→ **TASK DIRECTIONS**: Output the material exactly, but drop every image it holds.

→ **GIVEN INFORMATION**:

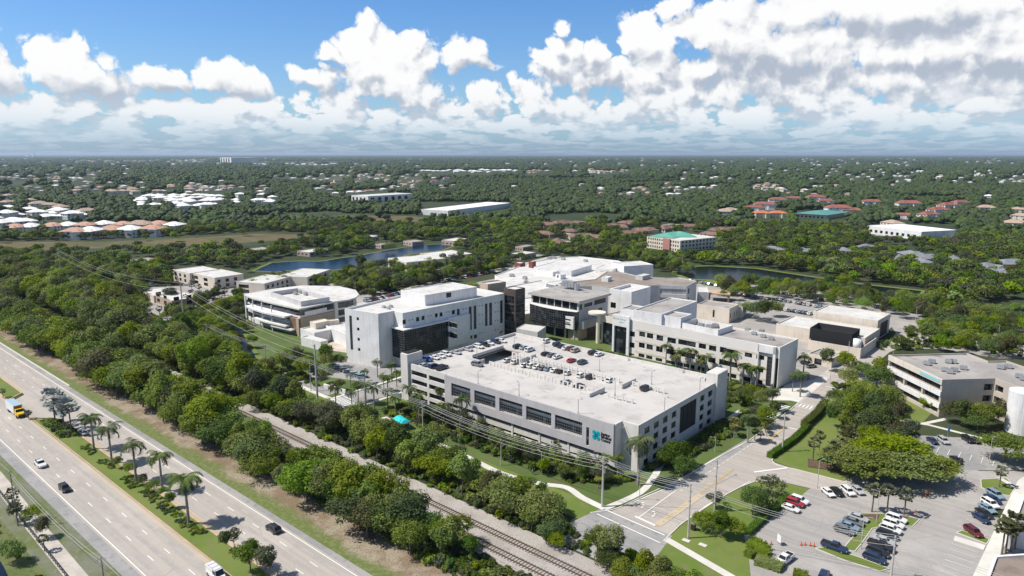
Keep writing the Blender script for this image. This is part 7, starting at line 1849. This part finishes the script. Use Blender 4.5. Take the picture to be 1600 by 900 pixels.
rows((1165,451), (1215,457), 13, kk, cc, 90, 'in the far row of the staff car park', 'cars in the staff car park'); rows((1140,458), (1200,466), 13, kk, cc, 90, 'in the second row of the staff car park', 'cars in the staff car park')
rows((1225,458), (1300,470), 15, kk, cc, 90, 'in the row near the canal', 'cars in the staff car park'); rows((1215,468), (1300,482), 15, kk, cc, 90, 'in the middle row right of the cream wing', 'cars in the staff car park')
rows((1325,468), (1395,484), 13, kk, cc, 90, 'in the rear row behind the energy plant', 'cars in the staff car park'); rows((1205,480), (1265,490), 11, kk, cc, 90, 'in the near row left of the energy plant', 'cars in the staff car park')
rows((1080,438), (1120,446), 8, kk, cc, 90, 'by the green slope of the canal', 'cars in the staff car park')
rows((572,470), (618,462), 12, kk, cc, 0, 'in the row behind the curved clinic', 'cars in the rear car park'); rows((600,452), (690,433), 20, kk, cc, 0, 'in the long row behind the tower', 'cars in the rear car park'); rows((600,464), (630,457), 8, kk, cc, 0, 'in the short row behind the tower roof', 'cars in the rear car park')
rows((690,440), (770,424), 16, kk, cc, 0, 'in the row beside the surgery block', 'cars in the rear car park'); rows((1000,405), (1060,415), 14, kk, cc, 90, 'in the row right of the surgery block', 'cars in the far car park'); rows((985,396), (1050,404), 14, kk, cc, 90, 'in the rear row beyond the surgery block', 'cars in the far car park')
rows((235,437), (300,446), 9, kk, cc, 60, 'in front of the left medical offices', 'cars by the left offices'); rows((315,463), (352,470), 8, kk, cc, 90, 'left of the curved clinic', 'cars by the left offices'); rows((300,455), (345,458), 7, kk, cc, 90, 'by the second medical office', 'cars by the left offices')
rows((212,438), (236,446), 4, ['suv', 'van'], ['white', 'red', 'white'], 60, 'by the palms of the small clinic', 'cars by the left offices')
rows((225,498), (262,512), 5, ['van', 'suv', 'sedan'], ['white', 'white', 'grey'], 30, 'on the yard behind the tree belt', 'cars by the left offices')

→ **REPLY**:
Keep writing the Blender script for this image. This is part 7, starting at line 1849. This part finishes the script. Use Blender 4.5. Take the picture to be 1600 by 900 pixels.
rows((1165,451), (1215,457), 13, kk, cc, 90, 'in the far row of the staff car park', 'cars in the staff car park'); rows((1140,458), (1200,466), 13, kk, cc, 90, 'in the second row of the staff car park', 'cars in the staff car park')
rows((1225,458), (1300,470), 15, kk, cc, 90, 'in the row near the canal', 'cars in the staff car park'); rows((1215,468), (1300,482), 15, kk, cc, 90, 'in the middle row right of the cream wing', 'cars in the staff car park')
rows((1325,468), (1395,484), 13, kk, cc, 90, 'in the rear row behind the energy plant', 'cars in the staff car park'); rows((1205,480), (1265,490), 11, kk, cc, 90, 'in the near row left of the energy plant', 'cars in the staff car park')
rows((1080,438), (1120,446), 8, kk, cc, 90, 'by the green slope of the canal', 'cars in the staff car park')
rows((572,470), (618,462), 12, kk, cc, 0, 'in the row behind the curved clinic', 'cars in the rear car park'); rows((600,452), (690,433), 20, kk, cc, 0, 'in the long row behind the tower', 'cars in the rear car park'); rows((600,464), (630,457), 8, kk, cc, 0, 'in the short row behind the tower roof', 'cars in the rear car park')
rows((690,440), (770,424), 16, kk, cc, 0, 'in the row beside the surgery block', 'cars in the rear car park'); rows((1000,405), (1060,415), 14, kk, cc, 90, 'in the row right of the surgery block', 'cars in the far car park'); rows((985,396), (1050,404), 14, kk, cc, 90, 'in the rear row beyond the surgery block', 'cars in the far car park')
rows((235,437), (300,446), 9, kk, cc, 60, 'in front of the left medical offices', 'cars by the left offices'); rows((315,463), (352,470), 8, kk, cc, 90, 'left of the curved clinic', 'cars by the left offices'); rows((300,455), (345,458), 7, kk, cc, 90, 'by the second medical office', 'cars by the left offices')
rows((212,438), (236,446), 4, ['suv', 'van'], ['white', 'red', 'white'], 60, 'by the palms of the small clinic', 'cars by the left offices')
rows((225,498), (262,512), 5, ['van', 'suv', 'sedan'], ['white', 'white', 'grey'], 30, 'on the yard behind the tree belt', 'cars by the left offices')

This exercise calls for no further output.